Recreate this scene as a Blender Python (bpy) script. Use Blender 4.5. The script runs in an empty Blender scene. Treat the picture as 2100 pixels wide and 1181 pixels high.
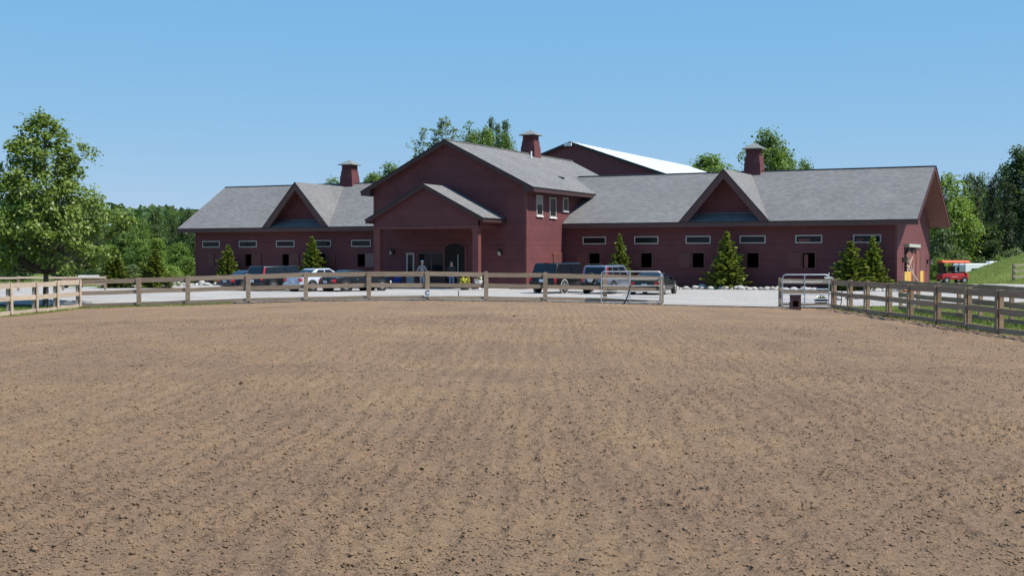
import bpy, math, random
import numpy as np
from mathutils import Vector, Matrix
R_ = math.radians
rnd = random.Random(11)
S = bpy.context.scene
COL = S.collection
pi = math.pi

# ------------------------------------------------------------------ camera
FPX, EYE = 2700.0, 1.85                      # focal length in photo pixels, eye height
PITCH = math.atan(57.5 / FPX)
cam = bpy.data.cameras.new('camera')
cam.sensor_width = 36.0
cam.lens = 36.0 * FPX / 2100.0
cam.clip_start, cam.clip_end = 0.1, 6000
camo = bpy.data.objects.new('camera', cam)
COL.objects.link(camo)
camo.location = (0, 0, EYE)
camo.rotation_euler = (pi / 2 - PITCH, 0, 0)
S.camera = camo

# ------------------------------------------------------------------ light
TH = R_(25.77)                               # the barn's long axis
AX = Vector((math.cos(TH), -math.sin(TH), 0))
BX = Vector((math.sin(TH), math.cos(TH), 0))
SUN_EL, SUN_PHI = R_(57.5), R_(6)
sh = AX * math.cos(SUN_PHI) + BX * math.sin(SUN_PHI)
sdir = Vector((sh.x * math.cos(SUN_EL), sh.y * math.cos(SUN_EL), math.sin(SUN_EL)))
w = bpy.data.worlds.new('World')
S.world = w
w.use_nodes = True
nt = w.node_tree
sky = nt.nodes.new('ShaderNodeTexSky')
sky.sky_type = 'NISHITA'
sky.sun_disc = False
sky.sun_elevation = SUN_EL
sky.sun_rotation = math.atan2(sh.x, sh.y)
sky.altitude = 2000
sky.air_density = 1.0
sky.dust_density = 0.0
sky.ozone_density = 6.0
bg = nt.nodes['Background']
bg.inputs[1].default_value = 0.10
# clear summer air: each band of the sky falls off less towards the zenith than the model's
sp3 = nt.nodes.new('ShaderNodeSeparateColor')
cb3 = nt.nodes.new('ShaderNodeCombineColor')
nt.links.new(sky.outputs[0], sp3.inputs[0])
for i, (pw, k) in enumerate(((.65, 1.05), (.30, 2.29), (.10, 4.42))):
    p1 = nt.nodes.new('ShaderNodeMath')
    p1.operation = 'POWER'
    p1.inputs[1].default_value = pw
    p2 = nt.nodes.new('ShaderNodeMath')
    p2.operation = 'MULTIPLY'
    p2.inputs[1].default_value = k
    nt.links.new(sp3.outputs[i], p1.inputs[0])
    nt.links.new(p1.outputs[0], p2.inputs[0])
    nt.links.new(p2.outputs[0], cb3.inputs[i])
nt.links.new(cb3.outputs[0], bg.inputs[0])
sl = bpy.data.lights.new('sun', 'SUN')
sl.energy = 5.0
sl.angle = R_(0.53)
sl.color = (1.0, 0.955, 0.89)
so = bpy.data.objects.new('sun', sl)
COL.objects.link(so)
so.location = (40, -20, 80)
so.rotation_euler = sdir.to_track_quat('Z', 'Y').to_euler()
S.view_settings.view_transform = 'Standard'
S.view_settings.look = 'None'
S.view_settings.exposure = 0.585
S.view_settings.gamma = 1.0


# ------------------------------------------------------------------ pixel helpers (survey of the place)
def ray(u, v):
    x = (u - 1050) / FPX
    z = (590.5 - v) / FPX
    cp, sp = math.cos(PITCH), math.sin(PITCH)
    return Vector((x, cp + z * sp, -sp + z * cp))


EYEV = Vector((0, 0, EYE))
BARN = Vector((24.12, 82.49, -0.1))


def at_z(u, v, z):
    d = ray(u, v)
    return EYEV + d * ((z - EYE) / d.z)


def at_y(u, v, y):
    d = ray(u, v)
    return EYEV + d * (y / d.y)


def onb(u, v, b):                            # barn frame: (a, z) on the plane b = const
    d = ray(u, v)
    t = (BARN + BX * b - EYEV).dot(BX) / d.dot(BX)
    p = EYEV + d * t - BARN
    return p.dot(AX), p.z


def ona(u, v, a):
    d = ray(u, v)
    t = (BARN + AX * a - EYEV).dot(AX) / d.dot(AX)
    p = EYEV + d * t - BARN
    return p.dot(BX), p.z


def bl(a, b, z=0.0):                         # barn frame to world
    return BARN + AX * a + BX * b + Vector((0, 0, z))


# ------------------------------------------------------------------ terrain heights
_cx = [-60, -26, -19.7, -17.1, -14.9, -12.1, -9.5, -6.6, -3.9, -1.2, 1.5, 4.3, 6.9, 9.5, 12.3, 14.6, 20, 60]
_cz = [-.45, -.42, -.38, -.29, -.23, -.13, -.06, -.01, .0, -.03, -.06, -.13, -.22, -.28, -.33, -.36, -.36, -.3]


def sm(t):
    t = np.clip(t, 0, 1)
    return t * t * (3 - 2 * t)


def gz(x, y):
    x = np.asarray(x, float)
    y = np.asarray(y, float)
    c = np.interp(x, _cx, _cz)
    t = sm((y - 61.5) / 7.0)
    z = c * (1 - t) - 0.1 * t
    z = z + 0.12 * sm((x - 28) / 8) * sm((y - 84) / 16)
    z = z + 2.4 * sm((x - 36) / 9) * sm((y - 97) / 14) * (1 - sm((y - 113) / 10))
    z = z - 1.45 * sm((y - 113) / 12) * sm((x - 22) / 8)
    z = z + 0.035 * np.maximum(y - 170, 0) * sm((y - 170) / 200) * sm((np.abs(x) - 10) / 90) * 0.6
    return z


def gzf(x, y):
    return float(gz(x, y))


# ------------------------------------------------------------------ mesh builder
class MB:
    def __init__(s):
        s.v = []
        s.f = []

    def quad(s, *p):
        n = len(s.v)
        s.v += [tuple(q) for q in p]
        s.f.append(tuple(range(n, n + len(p))))
        return s

    def box(s, x0, x1, y0, y1, z0, z1):
        n = len(s.v)
        s.v += [(x, y, z) for z in (z0, z1) for y in (y0, y1) for x in (x0, x1)]
        s.f += [tuple(n + i for i in q) for q in ((0, 2, 3, 1), (4, 5, 7, 6), (0, 1, 5, 4), (2, 6, 7, 3), (0, 4, 6, 2), (1, 3, 7, 5))]
        return s

    def hexa(s, p):                          # 8 points, bottom ring then top ring
        n = len(s.v)
        s.v += [tuple(q) for q in p]
        s.f += [tuple(n + i for i in q) for q in ((3, 2, 1, 0), (4, 5, 6, 7), (0, 1, 5, 4), (1, 2, 6, 5), (2, 3, 7, 6), (3, 0, 4, 7))]
        return s

    def slab(s, pts, t):                     # polygon thickened straight down
        n = len(s.v)
        k = len(pts)
        s.v += [tuple(p) for p in pts] + [(p[0], p[1], p[2] - t) for p in pts]
        s.f.append(tuple(range(n, n + k)))
        s.f.append(tuple(range(n + 2 * k - 1, n + k - 1, -1)))
        for i in range(k):
            j = (i + 1) % k
            s.f.append((n + i, n + k + i, n + k + j, n + j))
        return s

    def prism(s, pts, d):                    # polygon swept along vector d
        n = len(s.v)
        k = len(pts)
        s.v += [tuple(p) for p in pts] + [(p[0] + d[0], p[1] + d[1], p[2] + d[2]) for p in pts]
        s.f.append(tuple(range(n, n + k)))
        s.f.append(tuple(range(n + 2 * k - 1, n + k - 1, -1)))
        for i in range(k):
            j = (i + 1) % k
            s.f.append((n + i, n + k + i, n + k + j, n + j))
        return s

    def bar(s, p, q, wd, ht, up=(0, 0, 1)):  # rectangular bar between two points
        p, q = Vector(p), Vector(q)
        d = (q - p).normalized()
        sd = d.cross(Vector(up))
        if sd.length < 1e-4:
            sd = d.cross(Vector((0, 1, 0)))
        sd.normalize()
        u = sd.cross(d).normalized()
        a, b = sd * wd / 2, u * ht / 2
        return s.hexa([p - a - b, p + a - b, q + a - b, q - a - b, p - a + b, p + a + b, q + a + b, q - a + b])

    def tube(s, path, rad, n=8, cap=True):
        path = [Vector(p) for p in path]
        if not hasattr(rad, '__len__'):
            rad = [rad] * len(path)
        base = len(s.v)
        ref = None
        for i, p in enumerate(path):
            d = (path[min(i + 1, len(path) - 1)] - path[max(i - 1, 0)]).normalized()
            if ref is None:
                ref = d.orthogonal().normalized()
            ref = (ref - d * ref.dot(d))
            if ref.length < 1e-5:
                ref = d.orthogonal()
            ref.normalize()
            o = d.cross(ref)
            for k in range(n):
                a = 2 * pi * k / n
                s.v.append(tuple(p + (ref * math.cos(a) + o * math.sin(a)) * rad[i]))
        for i in range(len(path) - 1):
            for k in range(n):
                k2 = (k + 1) % n
                s.f.append((base + i * n + k, base + i * n + k2, base + (i + 1) * n + k2, base + (i + 1) * n + k))
        if cap:
            s.f.append(tuple(base + k for k in range(n))[::-1])
            s.f.append(tuple(base + (len(path) - 1) * n + k for k in range(n)))
        return s

    def lathe(s, prof, c=(0, 0, 0), n=16, axis='z'):
        base = len(s.v)
        for r, h in prof:
            for k in range(n):
                a = 2 * pi * k / n
                if axis == 'z':
                    q = (c[0] + r * math.cos(a), c[1] + r * math.sin(a), c[2] + h)
                elif axis == 'x':
                    q = (c[0] + h, c[1] + r * math.cos(a), c[2] + r * math.sin(a))
                else:
                    q = (c[0] + r * math.cos(a), c[1] + h, c[2] + r * math.sin(a))
                s.v.append(q)
        m = len(prof)
        for i in range(m - 1):
            for k in range(n):
                k2 = (k + 1) % n
                s.f.append((base + i * n + k, base + i * n + k2, base + (i + 1) * n + k2, base + (i + 1) * n + k))
        s.f.append(tuple(base + k for k in range(n))[::-1])
        s.f.append(tuple(base + (m - 1) * n + k for k in range(n)))
        return s

    def pieces(s, name, m, parent=None, **kw):
        # every loose piece becomes a part of its own
        par = list(range(len(s.v)))

        def find(i):
            while par[i] != i:
                par[i] = par[par[i]]
                i = par[i]
            return i
        for f in s.f:
            for j in f[1:]:
                par[find(j)] = find(f[0])
        groups = {}
        for f in s.f:
            groups.setdefault(find(f[0]), []).append(f)
        out = []
        for fs in groups.values():
            ids = sorted({i for f in fs for i in f})
            mp = {i: k for k, i in enumerate(ids)}
            b = MB()
            b.v = [s.v[i] for i in ids]
            b.f = [tuple(mp[i] for i in f) for f in fs]
            out.append(b.build(name, m, parent, **kw))
        return out

    def build(s, name, m, parent=None, off=None, smooth=None, bevel=0):
        me = bpy.data.meshes.new(name)
        v = s.v
        if off is not None:
            v = [(p[0] - off[0], p[1] - off[1], p[2] - off[2]) for p in v]
        me.from_pydata(v, [], s.f)
        me.update()
        if smooth is not None:
            me.polygons.foreach_set('use_smooth', [True] * len(me.polygons))
            me.set_sharp_from_angle(angle=R_(smooth))
        return link(name, me, m, parent, bevel)


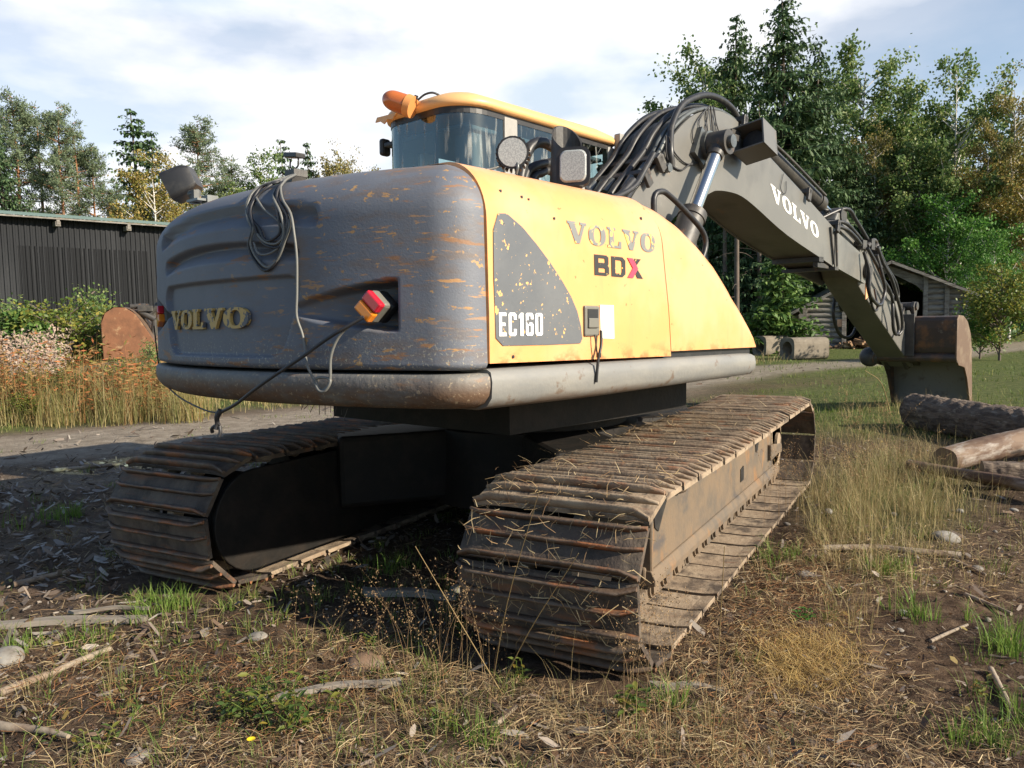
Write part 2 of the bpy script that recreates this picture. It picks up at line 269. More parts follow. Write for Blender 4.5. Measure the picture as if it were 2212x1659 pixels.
# ================================================================= EXCAVATOR
TH, PH = R_(-12.9), R_(0.9)
EX = empty('excavator', (0.85, 0, 0))
tag(EX, 'large yellow and grey crawler excavator parked on the bark littered yard', 'excavator')
MU = (Matrix.Rotation(TH, 4, 'Z') @ Matrix.Rotation(PH, 4, 'Y'))       # upper body turned on its slew ring
def U(mb, name, mats, parent=None, **k):
    return mb.build(name, mats, EX if parent is None else parent, MU if parent is None else None, **k)
YX = lambda u, v, w: (u, w, v)          # profile (x,z), extruded along y
XX = lambda u, v, w: (w, u, v)          # profile (y,z), extruded along x
ZZ = lambda u, v, w: (u, v, w)
# ---- counterweight -------------------------------------------------------
def plan():
    """right seam -> round the rear -> left seam, (x,y,nx,ny) with outward normals"""
    R, X0, r = 2.6, 0.4, 0.20
    yc = 1.25-r; ang = math.asin(yc/(R-r)); cx_ = X0-(R-r)*math.cos(ang); P = []
    for i in range(14): t = i/14; P.append((-1.745+(cx_+1.745)*t, -1.25, 0, -1))
    for i in range(17): a = -math.pi/2-(math.pi/2-ang)*i/16; P.append((cx_+r*math.cos(a), -yc+r*math.sin(a), math.cos(a), math.sin(a)))
    for i in range(1, 220): a = math.pi+ang-2*ang*i/220; P.append((X0+R*math.cos(a), R*math.sin(a), math.cos(a), math.sin(a)))
    L = [(x, -y, nx, -ny) for x, y, nx, ny in P[:31]][::-1]
    return P+L
PL = plan()
def sstep(a, b, x):
    t = min(1, max(0, (x-a)/(b-a))); return t*t*(3-2*t)
def sdbox(x, y, hx, hy, r):
    qx, qy = abs(x)-hx+r, abs(y)-hy+r
    return math.hypot(max(qx, 0), max(qy, 0))+min(max(qx, qy), 0)-r
ZT = 1.915
def recess(x, y, z):
    """depth pressed into the casting at lateral position y, height z (rear face only)"""
    if x > -1.90: return 0.0
    yy = y-0.02; d = 0.0
    for zc, hw, hh in ((1.745, .70, .050), (1.60, .60, .045)):
        zc2 = zc-.09*yy*yy
        e = 1-min(1, abs(yy)/hw); h = hh*(0.72+.28*math.cos(yy*1.5))
        q = sdbox(yy, z-zc2, hw, h, h)
        dz = (z-zc2)/h
        d += sstep(.004, -.022, q)*.058*(0.50+.50*max(-1, min(1, dz*1.2)))
    top, bot = 1.485, 1.155
    hw = .60 if z > 1.42 else .60-(1.42-z)*.40
    zc = (top+bot)/2
    q = sdbox(yy, z-zc, hw, (top-bot)/2, .07); d += .028*sstep(.005, -.006, q)
    for sg in (1, -1):
        v = (-yy*sg)                       # right recess at v>0
        if .5 < v < 1.1:
            t = (v-.56)/(1.03-.56); hh = .095*min(1, max(0, t)**.55*1.05) if t > 0 else 0
            zc = 1.345+.01*t; q = max(abs(z-zc)-hh, -(v-.56), v-1.03)
            d += sstep(.006, -.016, q)*(.02+.13*max(0, t)**1.2)*1.0
    return d
def cw_ring(z, inset, dep=True):
    o = []
    for x, y, nx, ny in PL:
        d = inset+(recess(x, y, z) if dep else 0); o.append((x-nx*d, y-ny*d, z))
    return o
prof = [(1.105, .03), (1.112, .008)]+[(1.125+.0095*62/92*i, .0) for i in range(0, 92)]
z0 = prof[-1][0]
for i in range(1, 15):
    a = i/14*math.pi/2; prof.append((z0+(ZT-z0)*math.sin(a), .26*(1-math.cos(a))+.0))
mb = MB(); V = []
for z, ins in prof:
    V += cw_ring(z+(0.0), ins+max(0, (z-1.1))*.02)
n = len(PL); mb.grid(V, len(prof), n)
top = V[-n:]; cz = [(-1.72, p[1]*.9, ZT+.012) for p in top]
b0 = len(mb.v); mb.add(top+cz, [(i, i+1, n+i+1, n+i) for i in range(n-1)], True)
bot = V[:n]; mb.add(bot+[(-1.6, p[1]*.9, 1.105) for p in bot], [(i, i+1, n+i+1, n+i) for i in range(n-1)])
for side in (0, n-1):   # seam end faces
    col = [V[k*n+side] for k in range(len(prof))]; mb.add(col+[(p[0]+.05, p[1]*.93, p[2]) for p in col], [(i, i+1, len(col)+i+1, len(col)+i) for i in range(len(col)-1)])
CW = U(mb, 'counterweight', m_cw, fix=True)
# lower lip of the counterweight
lp = [(1.092, .05), (1.090, .0), (1.075, -.012), (1.04, -.014), (1.005, -.006), (.975, .02), (.957, .06), (.950, .14)]
mb = MB(); V = []
for z, ins in lp: V += cw_ring(z, ins, False)
mb.grid(V, len(lp), n); bt = V[-n:]; tp = V[:n]
mb.add(bt+[(-1.6, p[1]*.9, .95) for p in bt], [(i, i+1, n+i+1, n+i) for i in range(n-1)])
mb.add(tp+[(-1.6, p[1]*.9, 1.092) for p in tp], [(i, i+1, n+i+1, n+i) for i in range(n-1)])
for side in (0, n-1):
    col = [V[k*n+side] for k in range(len(lp))]; mb.add(col+[(-1.70, -1.0 if side == 0 else 1.0, 1.02)], [(i, i+1, len(col)) for i in range(len(col)-1)])
U(mb, 'rear_bumper', m_skirt)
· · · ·
Exercise task: Transcribe the opening line of the listing above, please, and every line after it through the line with "pi = math.pi", word for word, without pictures.

Response:
Recreate this scene as a Blender Python (bpy) script. Use Blender 4.5. The script runs in an empty Blender scene. Treat the picture as 2100 pixels wide and 1181 pixels high.
import bpy, math, random
import numpy as np
from mathutils import Vector, Matrix
R_ = math.radians
rnd = random.Random(11)
S = bpy.context.scene
COL = S.collection
pi = math.pi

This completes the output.